In a report to the U.N. Security Council last month, Ban said there had been an increase in the number of cholera cases since the rainy season began in early March and the World Health Organization projects up to 112,000 cases during 2012.

But Lamothe said the outbreak was “really under control” and said that the United Nations mission in Haiti, which began in 2004, had only helped the country and the government was “eternally grateful” for the world body’s help.

“We like to think on the positive side, we are the eternal optimists,” he said. “You need that in Haiti to run a country that’s been mismanaged for the past 30 years. You need a lot of optimism and a lot of will to do the right thing.”

STILL STRUGGLING

Haiti is still struggling to lift itself from the rubble left by an earthquake in January 2010 that killed about 300,000 people and left more than 1.5 million homeless. Lamothe said 1.2 million of those had been moved back into homes, while the United Nations said 390,000 were still living in tent camps.

Only half the $5.5 billion pledged by the international community at a 2010 fundraising conference has been delivered.

“We are working at remobilizing, re-energizing the donor community at least to fulfil the commitment they had made,” Lamothe said. “Haiti’s destruction was estimated at $12.5 billion, out of which right now we received a fraction of that.”

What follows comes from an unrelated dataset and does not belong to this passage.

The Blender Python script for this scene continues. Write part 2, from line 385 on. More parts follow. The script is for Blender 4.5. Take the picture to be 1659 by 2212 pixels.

“We want it to go through the Haitian government. The Haitian government will allocate it and work together with the different communities on the ground,” he said.

Lamothe said 54 percent of Haitians were living in extreme poverty on less than $1 a day and during the next year he hope to reduce that to 40 percent. He said that while some aid groups were withdrawing he was not concerned Haiti was being forgotten.

“Usually a country is forgotten when things are doing better, so we like to think things are doing better,” he said.

A U.N. peacekeeping force in Haiti was recently extended for another year, but the number of authorized troops and police will be reduced by about 1,700 to 8,800 by June 2013.

U.N. peacekeepers – who helped maintain security, especially during elections plagued by fraud and unrest – are gradually handing over responsibility to the Haitian National Police.

“We want our police to be up to par and when that happens in three or four years, then we will be ready,” Lamothe said.